Solving Homelessness Will Take a New Approach
“Very few see us as human. Too many people have given up on us now. The only people we have on our side is supposed to be you guys.”
That, from Jess Truex, a resident of Wheeling’s homeless encampment, to members of Wheeling City Council during their Tuesday meeting.
Then this, from Mike Jaeger, another homeless person in the city: “Whatever it takes for us to come together to find some common ground, that’s what needs to happen. There’s nowhere else to go. If we live on the streets, we get locked up for vagrancy. I ask that you please try to work with us and find a solution.”
And this, from Third Ward Councilor Connie Cain, speaking not as an elected official but as a resident of East Wheeling: “I’ve been out to the camp — nobody should be living like that. It’s been two whole years. I have elderly people in East Wheeling, and they are scared to death. In the middle of the night, they’re coming to their houses. They’re knocking on their doors.
“… At what point do we say, ‘people matter, businesses matter, and the residents matter?'”
And finally this, from Dr. Norman Wood, a physician that helps care for the homeless: “I applaud the city council’s decision in closing the homeless camp. That is definitely a step in the right direction. Leaving them out in the freezing winter is not compassionate care, it is societal neglect.”
Those statements — four of 30 made during Tuesday’s meeting — sum up perfectly where we stand today in terms of how Wheeling will handle the planned Dec. 1 closure of the exempted camp near Fulton.
And Wheeling here means more than city government — it’s going to take residents, service agencies, health care leaders and elected officials to tackle this crisis.
And a crisis it is. Pushing people on to the streets at the start of December is not a move of compassion. Allowing folks to live in a tent city in the coldest months of the year, and having them impact life for those in nearby neighborhoods — there’s no compassion in that, either. Having business owners deal with trash and human waste outside their doors? That has to stop.
So, how do we move forward? Judging the comments from Tuesday’s meeting, the plan as it exists today — closing the camp and hoping those affected will simply find shelter somewhere — will not work.
The issue is both complex and urgent. Yet amid the emotion, frustration, and fear that came across Tuesday, one message emerged: this crisis cannot be solved by government alone.
Wheeling’s homeless crisis has been years in the making. City council attempted to solve the problem with millions in taxpayer funding. That didn’t work. Then outlawing camping in public spaces and establishing an exempted camp became the answer. Two years later and that attempt, according to Mayor Dennis Magruder, has been a “failure.”

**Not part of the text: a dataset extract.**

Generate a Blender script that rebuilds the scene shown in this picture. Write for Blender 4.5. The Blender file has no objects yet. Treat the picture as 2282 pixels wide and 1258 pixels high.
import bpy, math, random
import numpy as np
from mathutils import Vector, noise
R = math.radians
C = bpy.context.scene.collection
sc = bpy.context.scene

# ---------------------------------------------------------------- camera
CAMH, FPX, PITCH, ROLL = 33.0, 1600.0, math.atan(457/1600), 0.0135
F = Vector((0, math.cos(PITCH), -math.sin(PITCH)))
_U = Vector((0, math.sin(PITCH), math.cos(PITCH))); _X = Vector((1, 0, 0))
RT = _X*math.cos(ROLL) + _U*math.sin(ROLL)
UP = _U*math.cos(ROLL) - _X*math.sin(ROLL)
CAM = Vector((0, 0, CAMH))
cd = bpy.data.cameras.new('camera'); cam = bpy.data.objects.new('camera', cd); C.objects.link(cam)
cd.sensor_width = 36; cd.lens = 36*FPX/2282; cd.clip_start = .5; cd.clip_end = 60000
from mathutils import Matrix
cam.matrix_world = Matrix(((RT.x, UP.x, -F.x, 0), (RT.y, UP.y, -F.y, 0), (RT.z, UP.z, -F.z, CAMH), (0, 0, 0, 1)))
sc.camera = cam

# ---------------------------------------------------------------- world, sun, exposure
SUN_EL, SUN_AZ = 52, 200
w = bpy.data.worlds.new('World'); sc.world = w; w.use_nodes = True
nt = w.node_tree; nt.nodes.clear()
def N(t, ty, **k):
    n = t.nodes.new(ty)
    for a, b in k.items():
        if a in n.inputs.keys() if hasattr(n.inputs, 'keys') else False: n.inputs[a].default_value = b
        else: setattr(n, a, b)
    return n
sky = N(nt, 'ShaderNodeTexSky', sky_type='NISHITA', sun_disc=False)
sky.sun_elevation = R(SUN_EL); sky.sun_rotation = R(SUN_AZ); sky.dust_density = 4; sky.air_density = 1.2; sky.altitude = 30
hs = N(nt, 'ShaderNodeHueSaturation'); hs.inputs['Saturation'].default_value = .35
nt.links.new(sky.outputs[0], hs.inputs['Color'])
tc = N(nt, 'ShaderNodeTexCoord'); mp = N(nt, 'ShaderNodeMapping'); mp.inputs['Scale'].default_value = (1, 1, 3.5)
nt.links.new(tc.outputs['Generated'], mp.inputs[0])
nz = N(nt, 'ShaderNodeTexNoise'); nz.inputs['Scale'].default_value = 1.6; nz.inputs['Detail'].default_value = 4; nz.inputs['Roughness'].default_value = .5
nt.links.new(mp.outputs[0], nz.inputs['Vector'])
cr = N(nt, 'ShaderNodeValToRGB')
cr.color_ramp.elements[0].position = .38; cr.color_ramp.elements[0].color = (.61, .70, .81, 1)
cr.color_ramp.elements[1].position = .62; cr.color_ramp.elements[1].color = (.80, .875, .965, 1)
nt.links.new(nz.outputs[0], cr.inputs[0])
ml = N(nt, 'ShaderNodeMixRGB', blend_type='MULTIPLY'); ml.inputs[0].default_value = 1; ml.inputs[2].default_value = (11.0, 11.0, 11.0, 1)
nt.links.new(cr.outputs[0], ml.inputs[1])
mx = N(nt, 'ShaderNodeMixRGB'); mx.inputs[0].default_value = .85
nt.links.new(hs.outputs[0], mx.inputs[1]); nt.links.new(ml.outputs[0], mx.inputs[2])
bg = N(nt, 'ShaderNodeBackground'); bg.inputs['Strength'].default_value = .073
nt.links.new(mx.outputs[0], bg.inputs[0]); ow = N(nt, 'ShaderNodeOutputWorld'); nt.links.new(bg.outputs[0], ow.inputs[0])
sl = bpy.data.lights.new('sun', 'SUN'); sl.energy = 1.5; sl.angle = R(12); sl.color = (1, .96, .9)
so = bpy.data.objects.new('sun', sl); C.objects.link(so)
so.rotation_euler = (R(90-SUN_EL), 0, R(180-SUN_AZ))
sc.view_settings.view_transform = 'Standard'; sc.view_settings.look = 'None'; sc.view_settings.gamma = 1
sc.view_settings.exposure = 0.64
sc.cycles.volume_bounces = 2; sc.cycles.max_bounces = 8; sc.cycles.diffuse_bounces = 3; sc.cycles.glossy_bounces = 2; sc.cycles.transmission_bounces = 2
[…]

One of the issues is a lack of available beds. It is estimated that about 70 people currently live in the homeless camp. Yet local shelters, including the Life Hub, already are at capacity. Several others have closed in recent years.
Closing a camp without a viable alternative leaves the most vulnerable with no safe place to go. That was at the heart of what many pleaded for Tuesday.
Some residents, like Abrielle Struthers, explained that the camp, imperfect as it is, offers at least some measure of community and protection. Others, like outreach coordinator Kate Marshall, warned that closing it will not make the problem disappear.
Instead, as Councilman Ben Seidler noted, “People deserve dignity.” Yet dignity cannot come solely through city ordinances. It comes when an entire community steps forward to help.
That means churches, nonprofits, and neighborhood groups working together to provide safe, structured alternatives. It means local businesses supporting workforce re-entry programs. It means property owners showing compassion, and service organizations coordinating rather than competing. It means each of us recognizing the shared humanity of those living under bridges or along Wheeling Creek.
Mark Phillips of Catholic Charities West Virginia reminded everyone that homelessness is a growing issue nationwide — one that no single agency can fix. “Wheeling should be the kind of city that takes the lead … with values-based leadership that recognizes the inherent dignity of the people that are here,” he said.
There is no single, easy solution. A managed camp may be one option. Expanding shelter capacity, increasing treatment access, and providing low-barrier housing are others. But none will succeed without support.
Tuesday night’s meeting made one thing clear: Wheeling is full of people who care deeply — about their neighborhoods, their businesses, and their neighbors. The challenge now is to turn that passion into partnership. If this city is to live up to its long-held spirit of neighbors helping neighbors, then it must meet this moment not with blame, but resolve. The camp’s closure marks the end of one chapter. What matters now is if Wheeling’s residents, churches, charities, and civic leaders can write the next one — a story not of division, but of shared humanity.